The Labour Market Summit was a knowledge exchange event to promote research impact. It attracted a mixed audience of policy-makers, labour market practitioners, employer representatives, trade unionists, careers advisors, and academics. The speakers were Iwan Thomas (North Wales Economic Ambition Board); Dylan Williams (Head of Economic & Community Regeneration, Isle of Anglesey County Council); Dr. Tony Dobbins and Dr. Alexandra Plows (Bangor University); Rhys Davies (Cardiff University, WISERD); Hannah Blythyn (Political Officer, Unite trade union); Iestyn Davies (Federation of Small Business); Prof. Ewart Keep (Oxford University, SKOPE).
The Summit was an opportunity for different labour market stakeholders to come together to debate policy interventions affecting skills and employment in Wales. Various themes/future labour market challenges emerged from the day, including:
- Deindustrialization has cast a damaging legacy and there has been long-standing neglect of interventions to create labour market demand for new quality jobs;
- It is necessary to move beyond orthodox supply-led skills policy;
- Supply-side orthodoxy is contributing to growing labour market problems of over-skilling and underemployment paradox;
- Simply increasing skills alone does not automatically create demand from employers for those skills: so action is required to stimulate demand;
- Job quality should be firmly on the political agenda – too many jobs in Wales and other UK regions are ‘low road’: low quality, low skill, low wage, precarious;
- Is rising self-employment a sign of entrepreneurialism or lack of alternatives?
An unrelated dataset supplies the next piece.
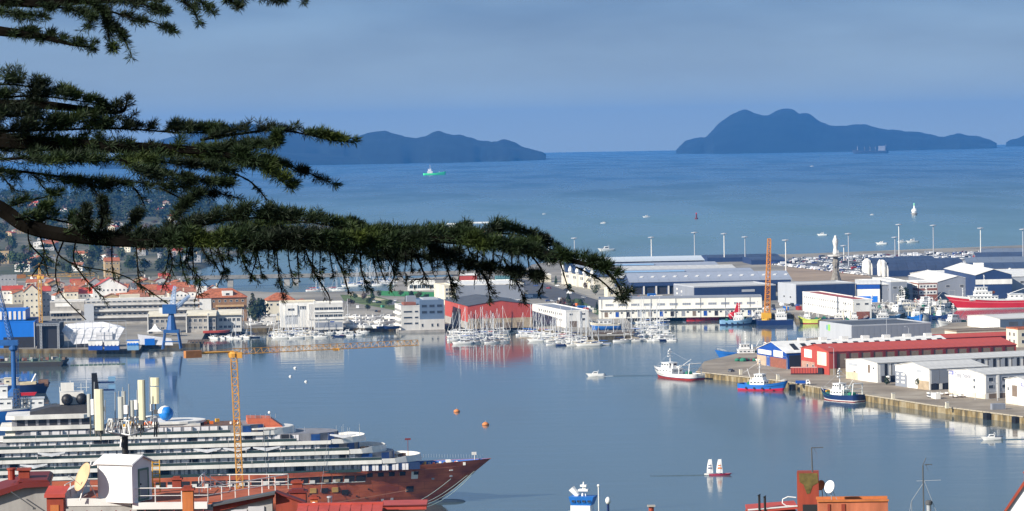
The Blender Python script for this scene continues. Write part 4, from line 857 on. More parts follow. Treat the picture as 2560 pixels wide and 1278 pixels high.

- Labour Market Intermediaries like North Wales Economic Ambition Board play an important role in matching skills (supply) and existing jobs (demand);
- The Anglesey ‘Energy Island’ strategy is an important demand-focused jobs plan;
- Urging support/financing for a Welsh Mittelstand of small-medium sized firms;
- If the state does less externally, do employers have to do more to plan/fund their own internal workplace learning capacities?
- Overwork and underwork: rethink how working time/hours are distributed?
- Is there appetite/support for institutionalizing Social Partnership in Wales between government, employers, trade unions and others to tackle labour market challenges at national, regional, sector levels?
The Welsh Labour Market Summit was funded by grant SG130159 from the British Academy and the Leverhulme Trust.